21

I am 21. I have been for one full week now. Today I find myself sitting at my father's house, watching One Tree Hill, eating spaghetti o's, and drinking an apple martini. And constantly missing my boyfriend. For some reason, I feel that this is a constant in my life. That maybe, this isn't going to be the last time that I will be doing this (preferably without the spaghetti o's next time though). Comfort food, comfort drink, comfort entertainment, but no company. Welcome to the fabulous life of being 21. Some days I want to fast forward a few years; graduate college, married, have children, live the life I've always wanted. Other days I want to rewind; go back to high school, fix who I was, change who I become. Neither of these are very realistic goals and I could probably spend my time in a more heart-and-soul healthy way, but I won't.
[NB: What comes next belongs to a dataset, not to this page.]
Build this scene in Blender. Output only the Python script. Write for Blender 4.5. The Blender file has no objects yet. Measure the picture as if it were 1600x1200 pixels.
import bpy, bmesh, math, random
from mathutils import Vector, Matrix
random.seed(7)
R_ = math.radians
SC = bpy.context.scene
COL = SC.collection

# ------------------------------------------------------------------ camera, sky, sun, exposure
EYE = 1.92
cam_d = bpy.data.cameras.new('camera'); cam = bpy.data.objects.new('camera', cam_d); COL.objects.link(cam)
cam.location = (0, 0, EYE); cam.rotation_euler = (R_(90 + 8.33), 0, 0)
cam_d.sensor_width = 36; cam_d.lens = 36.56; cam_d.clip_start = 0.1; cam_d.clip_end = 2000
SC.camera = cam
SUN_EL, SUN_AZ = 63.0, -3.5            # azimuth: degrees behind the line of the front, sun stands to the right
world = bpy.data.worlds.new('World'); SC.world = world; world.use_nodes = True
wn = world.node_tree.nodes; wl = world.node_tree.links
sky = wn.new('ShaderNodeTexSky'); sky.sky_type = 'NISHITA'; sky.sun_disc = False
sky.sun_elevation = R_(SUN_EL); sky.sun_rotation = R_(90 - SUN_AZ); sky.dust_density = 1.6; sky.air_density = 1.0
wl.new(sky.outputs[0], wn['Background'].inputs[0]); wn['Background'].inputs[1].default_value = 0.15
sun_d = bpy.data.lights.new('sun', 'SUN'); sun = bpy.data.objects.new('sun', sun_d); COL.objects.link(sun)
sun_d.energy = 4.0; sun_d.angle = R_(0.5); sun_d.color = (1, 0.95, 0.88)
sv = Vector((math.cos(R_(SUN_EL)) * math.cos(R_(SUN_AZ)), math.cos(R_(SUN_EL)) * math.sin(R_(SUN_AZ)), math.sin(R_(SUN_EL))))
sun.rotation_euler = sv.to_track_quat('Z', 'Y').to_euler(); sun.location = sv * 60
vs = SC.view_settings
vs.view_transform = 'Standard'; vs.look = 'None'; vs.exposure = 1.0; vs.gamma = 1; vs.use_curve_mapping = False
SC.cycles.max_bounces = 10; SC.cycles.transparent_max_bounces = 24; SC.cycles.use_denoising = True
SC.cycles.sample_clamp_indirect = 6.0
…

Instead, I shall sit here drowning my sorrows in all of my comforts, and continuously wonder why they don't make me happy. I am supposed to be young and having fun! I am not supposed to be worried about if we are going to stay together, or if him being a merchant marine is going to be a death sentence to our relationship, or if everything it worth it or not. I am 21. I should be concentrating on my life, where I'm going in the next five years; where I want to be anyway. But all I can ever think about is the future and the past. Never the present. Some days I feel older than my years, and some days I feel like a child. I am 21.